Standortvorteil Recht weiter ausbauen
Von Ludwig Georg Braun, Präsident des DIHK
Kolumne
01.02.2005
Recht gewährleistet die freie Entfaltung der Persönlichkeit, es bietet faire Chancen, es sorgt für Sicherheit und es schützt das Eigentum. Ein leistungsfähiges Recht ist damit unerlässlich für das Funktionieren der Wirtschaft und für Prosperität. Es begünstigt Investitionen und unternehmerisches Handeln..
Nun wird es keinen Ort auf der Welt geben, an dem nicht irgendein Recht gilt. Das aber sagt noch nichts darüber aus, ob das jeweilige Rechtssystem seine Aufgaben gut erfüllen kann.
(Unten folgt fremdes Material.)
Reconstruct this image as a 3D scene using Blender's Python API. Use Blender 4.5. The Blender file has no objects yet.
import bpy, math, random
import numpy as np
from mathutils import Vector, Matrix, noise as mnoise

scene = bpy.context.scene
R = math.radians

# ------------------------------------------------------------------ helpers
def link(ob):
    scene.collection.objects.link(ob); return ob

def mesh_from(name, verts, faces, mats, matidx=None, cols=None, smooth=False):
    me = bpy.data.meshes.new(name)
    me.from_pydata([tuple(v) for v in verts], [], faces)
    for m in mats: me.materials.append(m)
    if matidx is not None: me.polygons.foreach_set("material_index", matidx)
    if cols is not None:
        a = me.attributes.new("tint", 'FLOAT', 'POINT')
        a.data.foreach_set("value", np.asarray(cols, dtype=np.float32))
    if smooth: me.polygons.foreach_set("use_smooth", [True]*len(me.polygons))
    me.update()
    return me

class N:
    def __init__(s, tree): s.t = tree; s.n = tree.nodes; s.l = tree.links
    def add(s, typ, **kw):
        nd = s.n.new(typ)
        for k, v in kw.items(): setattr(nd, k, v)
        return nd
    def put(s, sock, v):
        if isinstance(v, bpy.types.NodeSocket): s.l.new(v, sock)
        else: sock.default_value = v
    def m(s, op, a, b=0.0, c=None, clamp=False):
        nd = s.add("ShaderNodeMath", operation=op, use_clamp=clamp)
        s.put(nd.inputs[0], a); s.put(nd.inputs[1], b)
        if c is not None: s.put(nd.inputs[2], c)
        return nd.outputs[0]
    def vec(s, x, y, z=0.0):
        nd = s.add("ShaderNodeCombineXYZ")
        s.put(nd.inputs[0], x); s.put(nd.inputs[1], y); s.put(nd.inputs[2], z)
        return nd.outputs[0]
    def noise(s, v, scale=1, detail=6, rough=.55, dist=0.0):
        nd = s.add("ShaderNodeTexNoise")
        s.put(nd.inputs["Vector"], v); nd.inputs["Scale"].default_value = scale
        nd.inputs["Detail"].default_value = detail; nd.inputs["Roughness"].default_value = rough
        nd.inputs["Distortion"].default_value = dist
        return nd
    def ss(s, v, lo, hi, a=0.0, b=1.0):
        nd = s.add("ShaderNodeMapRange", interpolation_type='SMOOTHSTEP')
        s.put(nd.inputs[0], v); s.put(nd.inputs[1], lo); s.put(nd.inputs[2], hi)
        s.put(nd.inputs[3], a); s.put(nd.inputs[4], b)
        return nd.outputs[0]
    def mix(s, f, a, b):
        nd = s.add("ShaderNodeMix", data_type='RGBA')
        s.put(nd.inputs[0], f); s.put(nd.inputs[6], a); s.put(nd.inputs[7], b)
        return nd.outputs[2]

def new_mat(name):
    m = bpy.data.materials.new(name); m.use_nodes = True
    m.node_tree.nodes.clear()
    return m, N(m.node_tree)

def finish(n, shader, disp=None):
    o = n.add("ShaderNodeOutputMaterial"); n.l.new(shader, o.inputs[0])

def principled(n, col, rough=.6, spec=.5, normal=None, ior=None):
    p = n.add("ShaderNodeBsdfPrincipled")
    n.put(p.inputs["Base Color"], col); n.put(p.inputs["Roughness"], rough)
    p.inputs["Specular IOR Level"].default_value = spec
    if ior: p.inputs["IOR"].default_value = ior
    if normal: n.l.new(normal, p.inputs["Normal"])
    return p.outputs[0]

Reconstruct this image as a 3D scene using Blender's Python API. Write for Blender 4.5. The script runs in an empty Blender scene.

Entscheidend ist daher die Qualität des Rechts: Recht muss aus sich heraus verständlich sein und doch für alle denkbaren Fälle eine Lösung bieten – so die große Anforderung. Recht muss eine Balance zwischen Sicherheit und Freiheit finden. Recht muss unparteiisch sein und doch den Schwächeren schützen. Recht muss systematisch sein und ist doch in der Regel das Ergebnis eines Kompromisses. Recht muss mit Autorität gesprochen werden und bedarf doch der Akzeptanz – es muss als „gerecht“ empfunden werden. Recht muss darüber hinaus aber auch durchsetzbar und bezahlbar sein.
„Recht“ in Deutschland oft negativ besetzt
In Deutschland ist der Begriff „Recht“ – anders als zum Beispiel im englischen Sprachbereich – eher negativ besetzt. Das Bild wird vielfach geprägt vom sprichwörtlichen Paragraphenreiter, Amtsschimmel und Winkeladvokaten. Recht wird oftmals gleichgesetzt mit Bürokratie – auch von Unternehmen. Dabei trägt gutes Recht eigentlich dazu bei, Bürokratie zu vermeiden. Das deutsche Recht kann sich in dieser Hinsicht durchaus sehen lassen. Es ist im intendierenden Vergleich – insbesondere auch zum angloamerikanischen Rechtsbereich – vorhersehbar, durchsetzbar und bezahlbar. Nicht von ungefähr war in der Vergangenheit das Recht ein wichtiger deutscher Exportartikel – beispielsweise in eine ganze Reihe von asiatischen Staaten.
Das deutsche Rechtssystem steht allerdings derzeit wohl zu Recht in der Kritik, in einem schleichenden Prozess zu erodieren. Es ist im Begriff, unsystematisch, unverständlich und erdrückend zu werden – man denke nur an das Steuerrecht. Wir Unternehmer beklagen insbesondere, dass das deutsche Recht überreguliert ist.
Bedingt durch die gewachsene Individualisierung und Komplexität der Lebensformen und -situationen liegt der Ruf nach einer radikalen Vereinfachung, nach Standardisierung und vor allem Effizienz im Sinne von „Simplify the state“ auf der Hand. Aber ebenso wie Auswüchse und Übertreibungen im Sinne von Überdifferenzierungen können auch radikale Vereinfachungen und rigide Einheitslösungen zu Bürokratie führen.
Aufgrund der wirtschaftlichen Aktivitäten meines Familienunternehmens, die über die deutschen Landes- und Rechtsgrenzen hinausgehen, weiß ich um die Vorteile des deutschen Rechts. Es erscheint mir daher der Mühe wert, im Rahmen des Jahresthemas der IHK-Organisation 2005 darüber nachzudenken und zu diskutieren, wie wir den „Standortvorteil Recht“ für Deutschland nicht nur bewahren sondern weiter ausbauen können.